08:20 AM CDT on Wednesday, September 24, 2008

By Lee McGuire / 11 News

HOUSTON—Rebuilding after Hurricane Ike will take insurance.  And the owners of buildings near the coast probably didn’t turn to Nationwide or State Farm for that coverage.

Video
Texas taxpayers will likely foot bill for coastal insurance claims
September 23, 2008

In fact, they couldn’t.  Instead, they turned to you – the taxpayer.

“Private insurance cannot get the rate to sustain losses along the coast,” Jerry Johns of the Southwest Insurance Institute said.

Most private insurance companies stopped covering coastal properties after Hurricanes Rita and Katrina.

Since then, the Texas Windstorm Insurance Association has been the only option for coastal homeowners, and it’s backed by the State of Texas.

In 2001, 69,000 people held windstorm policies.  Today, there are 225,000. 

In Galveston County alone, Texas taxpayers back policies worth $19 billion.

For years, state lawmakers have worried that insurance claims after a direct hit on Galveston would blast a hole in the state budget. 

Now, that’s exactly what’s happening.

“If there’s not enough money in the pool for claims, the state is on the hook for those claims and so we would have to pay out those claims from the general revenue fund,” Rep. Garnet Coleman said.

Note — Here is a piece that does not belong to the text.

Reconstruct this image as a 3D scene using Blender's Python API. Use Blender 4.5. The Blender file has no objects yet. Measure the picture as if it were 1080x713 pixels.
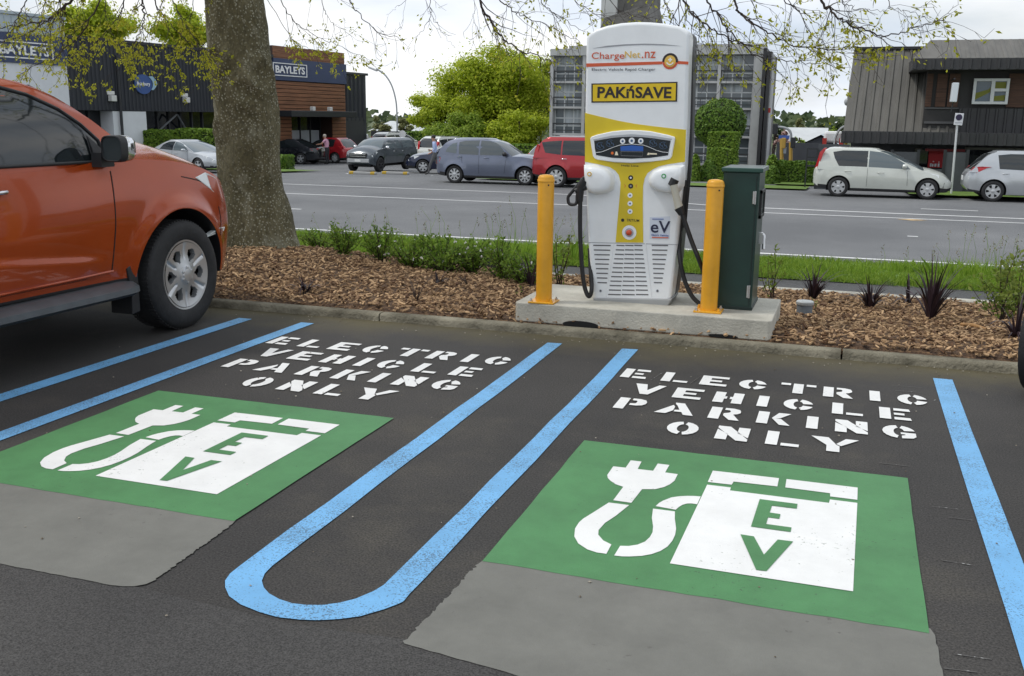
import bpy, bmesh, math, random
from mathutils import Vector, Matrix, noise
RNG = random.Random(7)
PI = math.pi
scene = bpy.context.scene
C = scene.collection
R = math.radians

# ------------------------------------------------------------------ camera (solved from the bay markings)
PW, PH = 1080.0, 713.0
F, PITCH, ROLL, YAW, CH = 1038.0255, 0.219997, 0.0121355, -0.3240282, 1.5
_fw = Vector((math.sin(YAW)*math.cos(PITCH), math.cos(YAW)*math.cos(PITCH), -math.sin(PITCH)))
_rt = Vector((math.cos(YAW), -math.sin(YAW), 0))
_up = _rt.cross(_fw)
_r = math.cos(ROLL)*_rt + math.sin(ROLL)*_up
_u = -math.sin(ROLL)*_rt + math.cos(ROLL)*_up
CAM = Vector((0, 0, CH))
def ray(px, py):
    return (px-PW/2)*_r - (py-PH/2)*_u + F*_fw
def atz(px, py, z):
    d = ray(px, py); return CAM + d*((z-CH)/d.z)
def aty(px, py, Y):
    d = ray(px, py); return CAM + d*(Y/d.y)
def atx(px, py, X):
    d = ray(px, py); return CAM + d*(X/d.x)
def gz(y):                      # ground level beyond the road
    if y < 34: return -0.8
    if y < 50: return -0.8 - 0.5*(y-34)/16
    return -1.3
def atg(px, py):
    z = -0.8
    for _ in range(25):
        p = atz(px, py, z); z = 0.5*z+0.5*gz(p.y)
    return atz(px, py, z)

cd = bpy.data.cameras.new('camera'); cam = bpy.data.objects.new('camera', cd); C.objects.link(cam)
cd.sensor_width = 36; cd.lens = F/PW*36; cd.clip_start = 0.05; cd.clip_end = 6000
mw = Matrix((( _r.x, _u.x, -_fw.x, CAM.x), (_r.y, _u.y, -_fw.y, CAM.y), (_r.z, _u.z, -_fw.z, CAM.z), (0, 0, 0, 1)))
cam.matrix_world = mw
scene.camera = cam
scene.view_settings.view_transform = 'Standard'; scene.view_settings.look = 'None'
scene.view_settings.gamma = 1; scene.view_settings.use_curve_mapping = False
scene.view_settings.exposure = 0.1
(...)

One big question is whether the Texas Windstorm Insurance Fund just covers damage caused by wind, or if it also covers damage by the storm surge, which is water pushed by wind.

The policies say the storm surge is not covered, but some lawmakers are asking the state insurance commissioner to reconsider. That would help the 80 percent of Galveston residents who did not have separate flood insurance, but it would make the financial burden worse for taxpayers.

So far, 42,000 people have made Ike-related claims to the Texas Windstorm Insurance Fund. To pay them, the state is likely to turn to private insurance companies to help bear the cost.  In exchange, those companies would get a $2.1 billion tax break.

But if we impact the general revenue fund to the tune of an anticipated $2.1 billion, then the fund is going to be unable to finance other programs, like education.

Two billion dollars is roughly what the state spends on six months of prisons and state troopers. It could fund every school in Texas for a month.  Take that money and spend it on a hurricane instead, and you have a problem.

“It’s better to go ahead and borrow the money at low rates than to go ahead and spend every dime of cash you have that could fund public school, colleges and the like,” Coleman said.

Coleman thinks the state should sell bonds to cover the cost. Lawmakers might also dip into the budget surplus, which could mean less money for the property tax cuts lawmakers had hoped to pass.

The bottom line is, cleaning up after Ike will be expensive. 

It’s just the kind of cleanup that insurance companies feared so much, they pulled out altogether.

So that leaves only the state to step in, and taxpayers will foot the bill.